● Given problem:
Repeat each line of the material below exactly as it appears, minus any pictures.

● Dataset extract:
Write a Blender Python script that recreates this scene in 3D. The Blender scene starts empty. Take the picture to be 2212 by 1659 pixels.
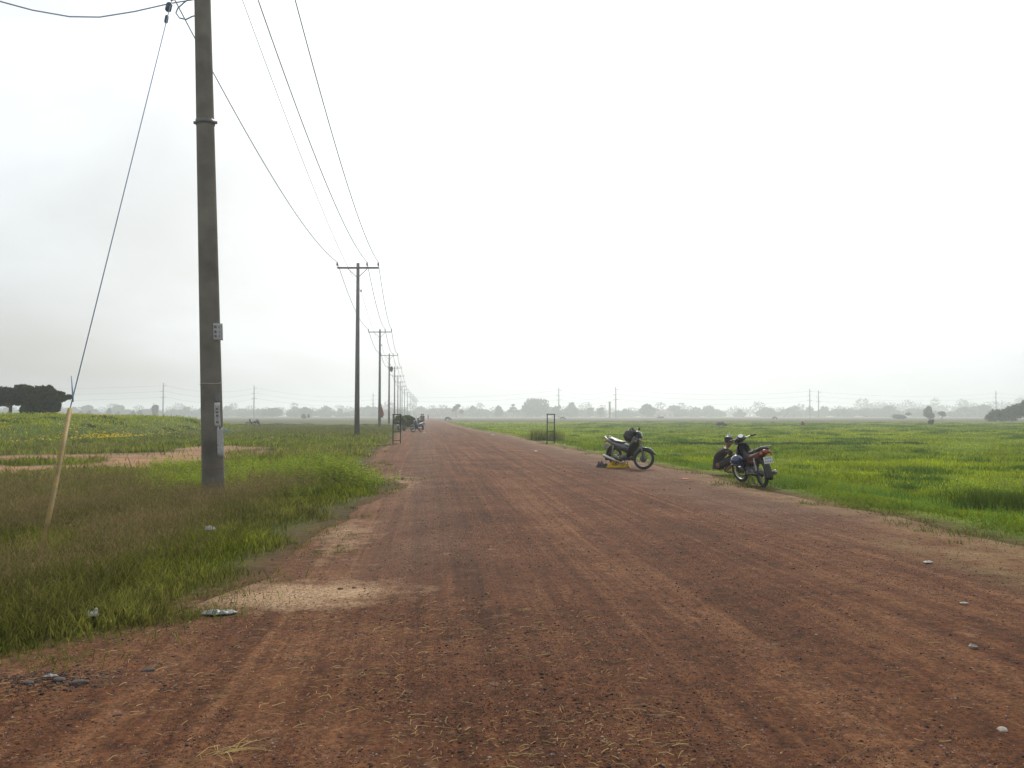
import bpy, bmesh, math, random
import numpy as np
from mathutils import Vector, Matrix
random.seed(7)
rng = np.random.default_rng(11)
sc = bpy.context.scene
COL = sc.collection
rad = math.radians

# ------------------------------------------------------------------ camera
F, CX, CY, HOR, EYE = 1843.33, 1106.0, 829.5, 897.0, 1.45
PITCH = math.atan((HOR - CY) / F)
cam_d = bpy.data.cameras.new('camera')
cam_d.lens = 30.0; cam_d.sensor_width = 36.0
cam_d.clip_start = 0.05; cam_d.clip_end = 9000
cam = bpy.data.objects.new('camera', cam_d); COL.objects.link(cam)
cam.location = (0, 0, EYE)
cam.rotation_euler = (math.pi/2 + PITCH, 0, 0)
sc.camera = cam

# ------------------------------------------------------------------ world: Nishita sky seen through a thin bright cloud sheet
SUN_AZ, SUN_EL = 7.0, 40.0
w = bpy.data.worlds.new("World"); sc.world = w; w.use_nodes = True
nt = w.node_tree; nt.nodes.clear()
N = nt.nodes.new; L = nt.links.new
wout = N('ShaderNodeOutputWorld')
sky = N('ShaderNodeTexSky'); sky.sky_type = 'NISHITA'; sky.sun_disc = False
sky.sun_elevation = rad(SUN_EL); sky.sun_rotation = rad(SUN_AZ)
sky.air_density = 1.5; sky.dust_density = 4.0; sky.ozone_density = 1.0
bg1 = N('ShaderNodeBackground'); bg1.inputs[1].default_value = 0.08
L(sky.outputs[0], bg1.inputs[0])
tc = N('ShaderNodeTexCoord')
mp = N('ShaderNodeMapping'); mp.inputs['Scale'].default_value = (1.0, 1.0, 2.2); mp.inputs['Location'].default_value = (9.1, 1.3, 6.0)
L(tc.outputs['Generated'], mp.inputs[0])
n1 = N('ShaderNodeTexNoise'); n1.inputs['Scale'].default_value = 1.7; n1.inputs['Detail'].default_value = 7
n1.inputs['Roughness'].default_value = 0.5; n1.inputs['Distortion'].default_value = 0.3
L(mp.outputs[0], n1.inputs[0])
mask = N('ShaderNodeMapRange'); mask.inputs[1].default_value = 0.36; mask.inputs[2].default_value = 0.58
mask.inputs[3].default_value = 0.72; mask.inputs[4].default_value = 0.97
L(n1.outputs[0], mask.inputs[0])
# cloud sheet: sunlight scatters forward through it, so it is brighter towards the sun
sd = Vector((math.sin(rad(SUN_AZ))*math.cos(rad(SUN_EL)), math.cos(rad(SUN_AZ))*math.cos(rad(SUN_EL)), math.sin(rad(SUN_EL))))
nrm = N('ShaderNodeVectorMath'); nrm.operation = 'NORMALIZE'; L(tc.outputs['Generated'], nrm.inputs[0])
dt = N('ShaderNodeVectorMath'); dt.operation = 'DOT_PRODUCT'; dt.inputs[1].default_value = sd
L(nrm.outputs[0], dt.inputs[0])
cl = N('ShaderNodeMapRange'); cl.interpolation_type = 'SMOOTHSTEP'
cl.inputs[1].default_value = 0.58; cl.inputs[2].default_value = 0.95
cl.inputs[3].default_value = 0.79; cl.inputs[4].default_value = 1.45
L(dt.outputs['Value'], cl.inputs[0])
n2 = N('ShaderNodeMapRange'); n2.inputs[1].default_value = 0.3; n2.inputs[2].default_value = 0.7
n2.inputs[3].default_value = 0.78; n2.inputs[4].default_value = 1.14
L(n1.outputs[0], n2.inputs[0])
mu = N('ShaderNodeMath'); mu.operation = 'MULTIPLY'; L(cl.outputs[0], mu.inputs[0]); L(n2.outputs[0], mu.inputs[1])
bg2 = N('ShaderNodeBackground'); bg2.inputs[0].default_value = (0.935, 0.975, 1.0, 1)
L(mu.outputs[0], bg2.inputs[1])
mx = N('ShaderNodeMixShader'); L(mask.outputs[0], mx.inputs[0]); L(bg1.outputs[0], mx.inputs[1]); L(bg2.outputs[0], mx.inputs[2])
L(mx.outputs[0], wout.inputs[0])

sun_d = bpy.data.lights.new('sun', 'SUN'); sun_d.energy = 2.9; sun_d.angle = rad(3.0); sun_d.color = (1.0, 0.93, 0.80)
sun = bpy.data.objects.new('sun', sun_d); COL.objects.link(sun)
sun.rotation_euler = (-sd).to_track_quat('-Z', 'Y').to_euler(); sun.location = (0, 0, 60)

sc.view_settings.view_transform = 'Standard'; sc.view_settings.look = 'None'
sc.view_settings.exposure = 0.0; sc.view_settings.gamma = 1.0; sc.view_settings.use_curve_mapping = False
cy = sc.cycles
cy.max_bounces = 6; cy.diffuse_bounces = 3; cy.glossy_bounces = 2; cy.transmission_bounces = 3
cy.transparent_max_bounces = 8; cy.volume_bounces = 2; cy.use_denoising = True; cy.sample_clamp_indirect = 1.5; cy.sample_clamp_direct = 8.0; cy.blur_glossy = 1.0
cy.caustics_reflective = False; cy.caustics_refractive = False

# ------------------------------------------------------------------ pixel -> place helpers (photo displayed 2212 wide)
def PT(px, py, Y):
    a = (px-CX)/F; b = (CY-py)/F
    dy = math.cos(PITCH)-b*math.sin(PITCH); dz = math.sin(PITCH)+b*math.cos(PITCH)
    s = Y/dy
    return Vector((a*s, Y, EYE+dz*s))
def GR(px, py, z=0.0):
    a = (px-CX)/F; b = (CY-py)/F
    dy = math.cos(PITCH)-b*math.sin(PITCH); dz = math.sin(PITCH)+b*math.cos(PITCH)
    s = (z-EYE)/dz
    return Vector((a*s, dy*s, z))

# ------------------------------------------------------------------ vectorised value noise
def _h(ix, iy, s):
    n = (ix.astype(np.int64)*374761393 + iy.astype(np.int64)*668265263 + s*974634777) & 0x7fffffff
    n = ((n ^ (n >> 13))*1274126177) & 0x7fffffff
    return ((n ^ (n >> 16)) & 0xffff)/65535.0
def vnoise(x, y, s=0):
    x = np.asarray(x, float); y = np.asarray(y, float)
    ix = np.floor(x); iy = np.floor(y); fx = x-ix; fy = y-iy
    fx = fx*fx*(3-2*fx); fy = fy*fy*(3-2*fy)
    a = _h(ix, iy, s); b = _h(ix+1, iy, s); c = _h(ix, iy+1, s); d = _h(ix+1, iy+1, s)
    return (a*(1-fx)+b*fx)*(1-fy)+(c*(1-fx)+d*fx)*fy
def fbm(x, y, s=0, o=3):
    v = 0; a = 0.5; t = 0
    for k in range(o):
        v = v+a*vnoise(np.asarray(x)*2**k, np.asarray(y)*2**k, s+k*17); t += a; a *= 0.5
    return v/t
def sst(x, a, b):
    t = np.clip((np.asarray(x, float)-a)/(b-a), 0, 1); return t*t*(3-2*t)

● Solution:
Write a Blender Python script that recreates this scene in 3D. The Blender scene starts empty. Take the picture to be 2212 by 1659 pixels.
import bpy, bmesh, math, random
import numpy as np
from mathutils import Vector, Matrix
random.seed(7)
rng = np.random.default_rng(11)
sc = bpy.context.scene
COL = sc.collection
rad = math.radians

# ------------------------------------------------------------------ camera
F, CX, CY, HOR, EYE = 1843.33, 1106.0, 829.5, 897.0, 1.45
PITCH = math.atan((HOR - CY) / F)
cam_d = bpy.data.cameras.new('camera')
cam_d.lens = 30.0; cam_d.sensor_width = 36.0
cam_d.clip_start = 0.05; cam_d.clip_end = 9000
cam = bpy.data.objects.new('camera', cam_d); COL.objects.link(cam)
cam.location = (0, 0, EYE)
cam.rotation_euler = (math.pi/2 + PITCH, 0, 0)
sc.camera = cam

# ------------------------------------------------------------------ world: Nishita sky seen through a thin bright cloud sheet
SUN_AZ, SUN_EL = 7.0, 40.0
w = bpy.data.worlds.new("World"); sc.world = w; w.use_nodes = True
nt = w.node_tree; nt.nodes.clear()
N = nt.nodes.new; L = nt.links.new
wout = N('ShaderNodeOutputWorld')
sky = N('ShaderNodeTexSky'); sky.sky_type = 'NISHITA'; sky.sun_disc = False
sky.sun_elevation = rad(SUN_EL); sky.sun_rotation = rad(SUN_AZ)
sky.air_density = 1.5; sky.dust_density = 4.0; sky.ozone_density = 1.0
bg1 = N('ShaderNodeBackground'); bg1.inputs[1].default_value = 0.08
L(sky.outputs[0], bg1.inputs[0])
tc = N('ShaderNodeTexCoord')
mp = N('ShaderNodeMapping'); mp.inputs['Scale'].default_value = (1.0, 1.0, 2.2); mp.inputs['Location'].default_value = (9.1, 1.3, 6.0)
L(tc.outputs['Generated'], mp.inputs[0])
n1 = N('ShaderNodeTexNoise'); n1.inputs['Scale'].default_value = 1.7; n1.inputs['Detail'].default_value = 7
n1.inputs['Roughness'].default_value = 0.5; n1.inputs['Distortion'].default_value = 0.3
L(mp.outputs[0], n1.inputs[0])
mask = N('ShaderNodeMapRange'); mask.inputs[1].default_value = 0.36; mask.inputs[2].default_value = 0.58
mask.inputs[3].default_value = 0.72; mask.inputs[4].default_value = 0.97
L(n1.outputs[0], mask.inputs[0])
# cloud sheet: sunlight scatters forward through it, so it is brighter towards the sun
sd = Vector((math.sin(rad(SUN_AZ))*math.cos(rad(SUN_EL)), math.cos(rad(SUN_AZ))*math.cos(rad(SUN_EL)), math.sin(rad(SUN_EL))))
nrm = N('ShaderNodeVectorMath'); nrm.operation = 'NORMALIZE'; L(tc.outputs['Generated'], nrm.inputs[0])
dt = N('ShaderNodeVectorMath'); dt.operation = 'DOT_PRODUCT'; dt.inputs[1].default_value = sd
L(nrm.outputs[0], dt.inputs[0])
cl = N('ShaderNodeMapRange'); cl.interpolation_type = 'SMOOTHSTEP'
cl.inputs[1].default_value = 0.58; cl.inputs[2].default_value = 0.95
cl.inputs[3].default_value = 0.79; cl.inputs[4].default_value = 1.45
L(dt.outputs['Value'], cl.inputs[0])
n2 = N('ShaderNodeMapRange'); n2.inputs[1].default_value = 0.3; n2.inputs[2].default_value = 0.7
n2.inputs[3].default_value = 0.78; n2.inputs[4].default_value = 1.14
L(n1.outputs[0], n2.inputs[0])
mu = N('ShaderNodeMath'); mu.operation = 'MULTIPLY'; L(cl.outputs[0], mu.inputs[0]); L(n2.outputs[0], mu.inputs[1])
bg2 = N('ShaderNodeBackground'); bg2.inputs[0].default_value = (0.935, 0.975, 1.0, 1)
L(mu.outputs[0], bg2.inputs[1])
mx = N('ShaderNodeMixShader'); L(mask.outputs[0], mx.inputs[0]); L(bg1.outputs[0], mx.inputs[1]); L(bg2.outputs[0], mx.inputs[2])
L(mx.outputs[0], wout.inputs[0])

sun_d = bpy.data.lights.new('sun', 'SUN'); sun_d.energy = 2.9; sun_d.angle = rad(3.0); sun_d.color = (1.0, 0.93, 0.80)
sun = bpy.data.objects.new('sun', sun_d); COL.objects.link(sun)
sun.rotation_euler = (-sd).to_track_quat('-Z', 'Y').to_euler(); sun.location = (0, 0, 60)

sc.view_settings.view_transform = 'Standard'; sc.view_settings.look = 'None'
sc.view_settings.exposure = 0.0; sc.view_settings.gamma = 1.0; sc.view_settings.use_curve_mapping = False
cy = sc.cycles
cy.max_bounces = 6; cy.diffuse_bounces = 3; cy.glossy_bounces = 2; cy.transmission_bounces = 3
cy.transparent_max_bounces = 8; cy.volume_bounces = 2; cy.use_denoising = True; cy.sample_clamp_indirect = 1.5; cy.sample_clamp_direct = 8.0; cy.blur_glossy = 1.0
cy.caustics_reflective = False; cy.caustics_refractive = False

# ------------------------------------------------------------------ pixel -> place helpers (photo displayed 2212 wide)
def PT(px, py, Y):
    a = (px-CX)/F; b = (CY-py)/F
    dy = math.cos(PITCH)-b*math.sin(PITCH); dz = math.sin(PITCH)+b*math.cos(PITCH)
    s = Y/dy
    return Vector((a*s, Y, EYE+dz*s))
def GR(px, py, z=0.0):
    a = (px-CX)/F; b = (CY-py)/F
    dy = math.cos(PITCH)-b*math.sin(PITCH); dz = math.sin(PITCH)+b*math.cos(PITCH)
    s = (z-EYE)/dz
    return Vector((a*s, dy*s, z))

# ------------------------------------------------------------------ vectorised value noise
def _h(ix, iy, s):
    n = (ix.astype(np.int64)*374761393 + iy.astype(np.int64)*668265263 + s*974634777) & 0x7fffffff
    n = ((n ^ (n >> 13))*1274126177) & 0x7fffffff
    return ((n ^ (n >> 16)) & 0xffff)/65535.0
def vnoise(x, y, s=0):
    x = np.asarray(x, float); y = np.asarray(y, float)
    ix = np.floor(x); iy = np.floor(y); fx = x-ix; fy = y-iy
    fx = fx*fx*(3-2*fx); fy = fy*fy*(3-2*fy)
    a = _h(ix, iy, s); b = _h(ix+1, iy, s); c = _h(ix, iy+1, s); d = _h(ix+1, iy+1, s)
    return (a*(1-fx)+b*fx)*(1-fy)+(c*(1-fx)+d*fx)*fy
def fbm(x, y, s=0, o=3):
    v = 0; a = 0.5; t = 0
    for k in range(o):
        v = v+a*vnoise(np.asarray(x)*2**k, np.asarray(y)*2**k, s+k*17); t += a; a *= 0.5
    return v/t
def sst(x, a, b):
    t = np.clip((np.asarray(x, float)-a)/(b-a), 0, 1); return t*t*(3-2*t)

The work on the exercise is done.